» SUPPLIED DATA:
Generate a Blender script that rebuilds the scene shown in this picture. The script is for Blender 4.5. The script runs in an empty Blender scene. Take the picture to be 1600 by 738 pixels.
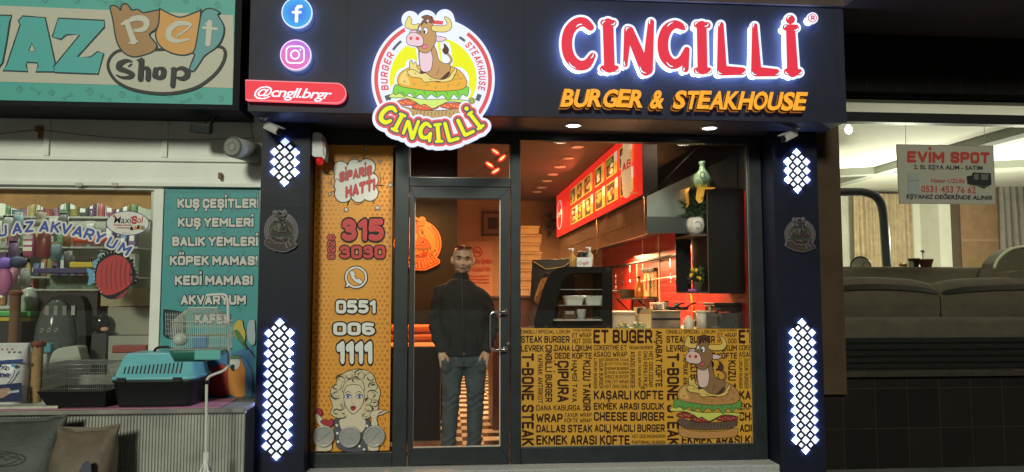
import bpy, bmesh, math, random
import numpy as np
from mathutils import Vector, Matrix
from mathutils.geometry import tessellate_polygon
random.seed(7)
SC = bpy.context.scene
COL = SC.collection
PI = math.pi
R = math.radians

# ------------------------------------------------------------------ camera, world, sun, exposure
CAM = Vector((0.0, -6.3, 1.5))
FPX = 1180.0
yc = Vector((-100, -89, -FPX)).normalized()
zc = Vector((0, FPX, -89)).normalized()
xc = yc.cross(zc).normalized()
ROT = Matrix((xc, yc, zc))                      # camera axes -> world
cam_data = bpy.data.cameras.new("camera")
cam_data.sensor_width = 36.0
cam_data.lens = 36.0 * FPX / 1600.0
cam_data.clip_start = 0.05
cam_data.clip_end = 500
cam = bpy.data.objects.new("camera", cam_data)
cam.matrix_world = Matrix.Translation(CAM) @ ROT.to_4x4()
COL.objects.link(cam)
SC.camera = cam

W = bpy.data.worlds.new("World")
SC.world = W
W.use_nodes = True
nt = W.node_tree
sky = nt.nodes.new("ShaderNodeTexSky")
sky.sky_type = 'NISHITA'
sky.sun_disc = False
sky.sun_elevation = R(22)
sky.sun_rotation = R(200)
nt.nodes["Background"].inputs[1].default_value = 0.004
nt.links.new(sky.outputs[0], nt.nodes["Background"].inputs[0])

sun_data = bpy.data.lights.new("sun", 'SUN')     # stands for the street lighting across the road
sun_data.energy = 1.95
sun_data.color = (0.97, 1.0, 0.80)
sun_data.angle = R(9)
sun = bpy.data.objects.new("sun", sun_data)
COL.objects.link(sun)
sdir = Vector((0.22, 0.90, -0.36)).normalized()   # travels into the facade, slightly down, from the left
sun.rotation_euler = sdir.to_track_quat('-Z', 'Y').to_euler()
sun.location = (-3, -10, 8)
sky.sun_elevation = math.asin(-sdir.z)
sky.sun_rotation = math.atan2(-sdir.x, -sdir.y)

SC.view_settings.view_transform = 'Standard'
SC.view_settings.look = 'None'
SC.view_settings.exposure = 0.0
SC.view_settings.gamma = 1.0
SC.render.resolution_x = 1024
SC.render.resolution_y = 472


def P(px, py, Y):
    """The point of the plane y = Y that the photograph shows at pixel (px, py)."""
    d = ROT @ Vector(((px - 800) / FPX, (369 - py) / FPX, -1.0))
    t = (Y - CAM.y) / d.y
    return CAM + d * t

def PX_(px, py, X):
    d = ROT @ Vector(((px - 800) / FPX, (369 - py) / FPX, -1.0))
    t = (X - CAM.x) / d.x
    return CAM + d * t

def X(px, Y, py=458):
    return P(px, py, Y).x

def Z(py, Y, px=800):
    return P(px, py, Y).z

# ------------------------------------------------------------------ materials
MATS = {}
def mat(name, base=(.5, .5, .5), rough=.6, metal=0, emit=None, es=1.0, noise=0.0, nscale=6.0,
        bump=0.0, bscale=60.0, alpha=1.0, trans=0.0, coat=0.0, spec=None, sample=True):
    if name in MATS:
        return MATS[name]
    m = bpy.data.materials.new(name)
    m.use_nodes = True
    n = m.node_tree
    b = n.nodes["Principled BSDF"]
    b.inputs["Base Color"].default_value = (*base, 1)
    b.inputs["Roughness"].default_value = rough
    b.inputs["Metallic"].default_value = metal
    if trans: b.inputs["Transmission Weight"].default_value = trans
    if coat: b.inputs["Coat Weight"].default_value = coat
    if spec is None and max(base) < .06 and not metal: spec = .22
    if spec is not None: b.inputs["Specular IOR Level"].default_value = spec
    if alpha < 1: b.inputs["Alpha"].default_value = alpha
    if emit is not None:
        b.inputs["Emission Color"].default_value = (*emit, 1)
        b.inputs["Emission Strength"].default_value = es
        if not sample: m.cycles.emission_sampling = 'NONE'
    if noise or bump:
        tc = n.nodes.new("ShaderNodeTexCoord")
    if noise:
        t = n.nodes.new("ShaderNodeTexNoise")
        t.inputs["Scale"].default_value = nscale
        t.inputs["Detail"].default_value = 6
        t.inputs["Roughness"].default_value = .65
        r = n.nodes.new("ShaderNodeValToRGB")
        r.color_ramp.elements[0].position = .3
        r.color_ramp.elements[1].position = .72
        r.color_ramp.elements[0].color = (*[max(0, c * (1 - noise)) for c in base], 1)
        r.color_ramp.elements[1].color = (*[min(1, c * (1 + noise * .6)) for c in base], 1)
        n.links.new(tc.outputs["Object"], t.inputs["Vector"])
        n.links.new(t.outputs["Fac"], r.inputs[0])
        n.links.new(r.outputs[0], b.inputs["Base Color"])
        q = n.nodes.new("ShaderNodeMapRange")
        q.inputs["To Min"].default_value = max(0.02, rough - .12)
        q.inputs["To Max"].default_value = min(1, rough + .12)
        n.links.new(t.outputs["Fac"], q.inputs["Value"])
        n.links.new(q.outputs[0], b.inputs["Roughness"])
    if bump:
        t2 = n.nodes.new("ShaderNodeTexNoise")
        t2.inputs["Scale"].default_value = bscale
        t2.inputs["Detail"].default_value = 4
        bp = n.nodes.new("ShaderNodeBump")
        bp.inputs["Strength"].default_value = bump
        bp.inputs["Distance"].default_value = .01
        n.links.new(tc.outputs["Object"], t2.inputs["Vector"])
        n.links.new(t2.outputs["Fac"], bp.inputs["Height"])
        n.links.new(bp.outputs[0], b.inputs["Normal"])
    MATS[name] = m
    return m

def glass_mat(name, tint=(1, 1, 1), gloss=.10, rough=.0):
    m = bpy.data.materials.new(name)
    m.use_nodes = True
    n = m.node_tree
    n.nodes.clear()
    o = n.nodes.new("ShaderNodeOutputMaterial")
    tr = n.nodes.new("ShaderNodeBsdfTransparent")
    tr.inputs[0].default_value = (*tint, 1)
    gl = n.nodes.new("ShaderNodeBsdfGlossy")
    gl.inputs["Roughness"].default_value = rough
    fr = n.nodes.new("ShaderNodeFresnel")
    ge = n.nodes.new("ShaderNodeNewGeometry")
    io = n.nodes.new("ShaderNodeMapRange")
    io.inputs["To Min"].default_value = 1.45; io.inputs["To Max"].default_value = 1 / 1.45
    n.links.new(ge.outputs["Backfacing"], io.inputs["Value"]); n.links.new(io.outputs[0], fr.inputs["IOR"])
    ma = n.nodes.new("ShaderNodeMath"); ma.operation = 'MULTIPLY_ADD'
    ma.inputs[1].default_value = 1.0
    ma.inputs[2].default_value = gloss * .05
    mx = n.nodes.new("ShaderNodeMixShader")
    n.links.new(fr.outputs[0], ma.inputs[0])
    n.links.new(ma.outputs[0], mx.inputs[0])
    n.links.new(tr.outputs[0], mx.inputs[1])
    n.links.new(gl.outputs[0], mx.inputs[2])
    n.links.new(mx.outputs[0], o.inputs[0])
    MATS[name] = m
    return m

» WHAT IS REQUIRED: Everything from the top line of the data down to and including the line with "R = math.radians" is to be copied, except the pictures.

» RESPONSE:
Generate a Blender script that rebuilds the scene shown in this picture. The script is for Blender 4.5. The script runs in an empty Blender scene. Take the picture to be 1600 by 738 pixels.
import bpy, bmesh, math, random
import numpy as np
from mathutils import Vector, Matrix
from mathutils.geometry import tessellate_polygon
random.seed(7)
SC = bpy.context.scene
COL = SC.collection
PI = math.pi
R = math.radians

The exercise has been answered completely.